» REQUIREMENTS:
Please give the listing again, word for word, with nothing left out.

— begin —

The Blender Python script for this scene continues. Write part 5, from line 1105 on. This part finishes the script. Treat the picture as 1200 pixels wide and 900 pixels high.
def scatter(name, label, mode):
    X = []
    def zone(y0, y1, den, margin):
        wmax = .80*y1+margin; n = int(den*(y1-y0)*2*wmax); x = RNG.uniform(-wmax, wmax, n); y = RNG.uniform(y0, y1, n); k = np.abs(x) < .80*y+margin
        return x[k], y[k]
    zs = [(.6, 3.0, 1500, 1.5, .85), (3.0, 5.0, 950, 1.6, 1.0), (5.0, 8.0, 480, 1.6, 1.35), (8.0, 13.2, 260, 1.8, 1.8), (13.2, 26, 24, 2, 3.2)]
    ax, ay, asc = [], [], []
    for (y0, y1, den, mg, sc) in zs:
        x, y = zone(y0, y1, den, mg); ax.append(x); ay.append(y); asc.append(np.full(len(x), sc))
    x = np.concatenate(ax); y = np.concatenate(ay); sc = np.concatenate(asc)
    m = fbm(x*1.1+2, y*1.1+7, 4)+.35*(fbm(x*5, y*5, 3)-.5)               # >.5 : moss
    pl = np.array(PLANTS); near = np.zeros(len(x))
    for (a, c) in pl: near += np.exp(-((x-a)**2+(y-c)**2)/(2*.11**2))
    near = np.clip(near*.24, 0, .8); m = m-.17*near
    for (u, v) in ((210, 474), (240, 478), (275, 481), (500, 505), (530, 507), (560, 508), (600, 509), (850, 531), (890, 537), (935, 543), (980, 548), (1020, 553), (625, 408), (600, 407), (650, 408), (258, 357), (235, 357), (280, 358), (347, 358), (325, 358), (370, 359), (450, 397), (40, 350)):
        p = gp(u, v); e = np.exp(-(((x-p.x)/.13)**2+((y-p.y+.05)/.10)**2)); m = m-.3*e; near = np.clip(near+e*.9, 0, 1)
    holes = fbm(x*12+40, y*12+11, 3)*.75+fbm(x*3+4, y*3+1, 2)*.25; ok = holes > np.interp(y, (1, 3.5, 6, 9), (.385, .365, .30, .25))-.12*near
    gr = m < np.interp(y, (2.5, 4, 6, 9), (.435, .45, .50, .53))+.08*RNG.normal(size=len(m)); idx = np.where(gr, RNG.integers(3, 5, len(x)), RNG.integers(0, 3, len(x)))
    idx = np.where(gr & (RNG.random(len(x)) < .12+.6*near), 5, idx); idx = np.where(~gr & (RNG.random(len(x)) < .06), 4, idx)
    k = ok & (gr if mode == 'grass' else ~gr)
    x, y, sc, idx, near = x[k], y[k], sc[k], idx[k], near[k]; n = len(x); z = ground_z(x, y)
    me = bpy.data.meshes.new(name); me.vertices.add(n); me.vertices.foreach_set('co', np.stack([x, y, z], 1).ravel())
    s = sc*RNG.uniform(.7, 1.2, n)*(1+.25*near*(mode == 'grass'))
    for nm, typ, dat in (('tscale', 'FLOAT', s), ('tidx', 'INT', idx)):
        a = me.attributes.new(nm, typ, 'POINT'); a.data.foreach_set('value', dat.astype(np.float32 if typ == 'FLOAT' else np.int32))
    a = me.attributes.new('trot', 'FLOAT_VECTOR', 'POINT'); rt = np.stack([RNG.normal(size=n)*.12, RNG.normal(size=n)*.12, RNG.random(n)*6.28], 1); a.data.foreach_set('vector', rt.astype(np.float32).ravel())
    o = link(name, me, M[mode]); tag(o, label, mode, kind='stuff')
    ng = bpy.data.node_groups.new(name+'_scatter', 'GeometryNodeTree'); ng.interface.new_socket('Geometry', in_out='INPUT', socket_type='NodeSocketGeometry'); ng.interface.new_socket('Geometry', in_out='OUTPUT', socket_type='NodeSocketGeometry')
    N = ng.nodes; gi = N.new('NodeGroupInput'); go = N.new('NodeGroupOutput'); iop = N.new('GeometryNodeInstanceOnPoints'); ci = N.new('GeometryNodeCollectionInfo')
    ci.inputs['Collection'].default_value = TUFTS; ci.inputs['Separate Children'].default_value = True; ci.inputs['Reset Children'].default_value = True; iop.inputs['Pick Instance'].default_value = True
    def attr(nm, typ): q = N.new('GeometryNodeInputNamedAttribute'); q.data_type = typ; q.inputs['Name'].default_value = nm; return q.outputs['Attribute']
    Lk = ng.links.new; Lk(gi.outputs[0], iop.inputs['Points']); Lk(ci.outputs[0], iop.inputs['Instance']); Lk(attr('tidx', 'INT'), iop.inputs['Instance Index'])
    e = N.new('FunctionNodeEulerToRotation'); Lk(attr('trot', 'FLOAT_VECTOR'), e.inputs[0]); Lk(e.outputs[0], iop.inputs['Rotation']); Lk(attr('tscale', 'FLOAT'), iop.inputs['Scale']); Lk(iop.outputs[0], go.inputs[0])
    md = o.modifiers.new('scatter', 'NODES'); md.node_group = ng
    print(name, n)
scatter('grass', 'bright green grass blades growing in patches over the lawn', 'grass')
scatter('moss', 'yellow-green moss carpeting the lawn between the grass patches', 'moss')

— end —

» REPLY TO THE EXERCISE:
The Blender Python script for this scene continues. Write part 5, from line 1105 on. This part finishes the script. Treat the picture as 1200 pixels wide and 900 pixels high.
def scatter(name, label, mode):
    X = []
    def zone(y0, y1, den, margin):
        wmax = .80*y1+margin; n = int(den*(y1-y0)*2*wmax); x = RNG.uniform(-wmax, wmax, n); y = RNG.uniform(y0, y1, n); k = np.abs(x) < .80*y+margin
        return x[k], y[k]
    zs = [(.6, 3.0, 1500, 1.5, .85), (3.0, 5.0, 950, 1.6, 1.0), (5.0, 8.0, 480, 1.6, 1.35), (8.0, 13.2, 260, 1.8, 1.8), (13.2, 26, 24, 2, 3.2)]
    ax, ay, asc = [], [], []
    for (y0, y1, den, mg, sc) in zs:
        x, y = zone(y0, y1, den, mg); ax.append(x); ay.append(y); asc.append(np.full(len(x), sc))
    x = np.concatenate(ax); y = np.concatenate(ay); sc = np.concatenate(asc)
    m = fbm(x*1.1+2, y*1.1+7, 4)+.35*(fbm(x*5, y*5, 3)-.5)               # >.5 : moss
    pl = np.array(PLANTS); near = np.zeros(len(x))
    for (a, c) in pl: near += np.exp(-((x-a)**2+(y-c)**2)/(2*.11**2))
    near = np.clip(near*.24, 0, .8); m = m-.17*near
    for (u, v) in ((210, 474), (240, 478), (275, 481), (500, 505), (530, 507), (560, 508), (600, 509), (850, 531), (890, 537), (935, 543), (980, 548), (1020, 553), (625, 408), (600, 407), (650, 408), (258, 357), (235, 357), (280, 358), (347, 358), (325, 358), (370, 359), (450, 397), (40, 350)):
        p = gp(u, v); e = np.exp(-(((x-p.x)/.13)**2+((y-p.y+.05)/.10)**2)); m = m-.3*e; near = np.clip(near+e*.9, 0, 1)
    holes = fbm(x*12+40, y*12+11, 3)*.75+fbm(x*3+4, y*3+1, 2)*.25; ok = holes > np.interp(y, (1, 3.5, 6, 9), (.385, .365, .30, .25))-.12*near
    gr = m < np.interp(y, (2.5, 4, 6, 9), (.435, .45, .50, .53))+.08*RNG.normal(size=len(m)); idx = np.where(gr, RNG.integers(3, 5, len(x)), RNG.integers(0, 3, len(x)))
    idx = np.where(gr & (RNG.random(len(x)) < .12+.6*near), 5, idx); idx = np.where(~gr & (RNG.random(len(x)) < .06), 4, idx)
    k = ok & (gr if mode == 'grass' else ~gr)
    x, y, sc, idx, near = x[k], y[k], sc[k], idx[k], near[k]; n = len(x); z = ground_z(x, y)
    me = bpy.data.meshes.new(name); me.vertices.add(n); me.vertices.foreach_set('co', np.stack([x, y, z], 1).ravel())
    s = sc*RNG.uniform(.7, 1.2, n)*(1+.25*near*(mode == 'grass'))
    for nm, typ, dat in (('tscale', 'FLOAT', s), ('tidx', 'INT', idx)):
        a = me.attributes.new(nm, typ, 'POINT'); a.data.foreach_set('value', dat.astype(np.float32 if typ == 'FLOAT' else np.int32))
    a = me.attributes.new('trot', 'FLOAT_VECTOR', 'POINT'); rt = np.stack([RNG.normal(size=n)*.12, RNG.normal(size=n)*.12, RNG.random(n)*6.28], 1); a.data.foreach_set('vector', rt.astype(np.float32).ravel())
    o = link(name, me, M[mode]); tag(o, label, mode, kind='stuff')
    ng = bpy.data.node_groups.new(name+'_scatter', 'GeometryNodeTree'); ng.interface.new_socket('Geometry', in_out='INPUT', socket_type='NodeSocketGeometry'); ng.interface.new_socket('Geometry', in_out='OUTPUT', socket_type='NodeSocketGeometry')
    N = ng.nodes; gi = N.new('NodeGroupInput'); go = N.new('NodeGroupOutput'); iop = N.new('GeometryNodeInstanceOnPoints'); ci = N.new('GeometryNodeCollectionInfo')
    ci.inputs['Collection'].default_value = TUFTS; ci.inputs['Separate Children'].default_value = True; ci.inputs['Reset Children'].default_value = True; iop.inputs['Pick Instance'].default_value = True
    def attr(nm, typ): q = N.new('GeometryNodeInputNamedAttribute'); q.data_type = typ; q.inputs['Name'].default_value = nm; return q.outputs['Attribute']
    Lk = ng.links.new; Lk(gi.outputs[0], iop.inputs['Points']); Lk(ci.outputs[0], iop.inputs['Instance']); Lk(attr('tidx', 'INT'), iop.inputs['Instance Index'])
    e = N.new('FunctionNodeEulerToRotation'); Lk(attr('trot', 'FLOAT_VECTOR'), e.inputs[0]); Lk(e.outputs[0], iop.inputs['Rotation']); Lk(attr('tscale', 'FLOAT'), iop.inputs['Scale']); Lk(iop.outputs[0], go.inputs[0])
    md = o.modifiers.new('scatter', 'NODES'); md.node_group = ng
    print(name, n)
scatter('grass', 'bright green grass blades growing in patches over the lawn', 'grass')
scatter('moss', 'yellow-green moss carpeting the lawn between the grass patches', 'moss')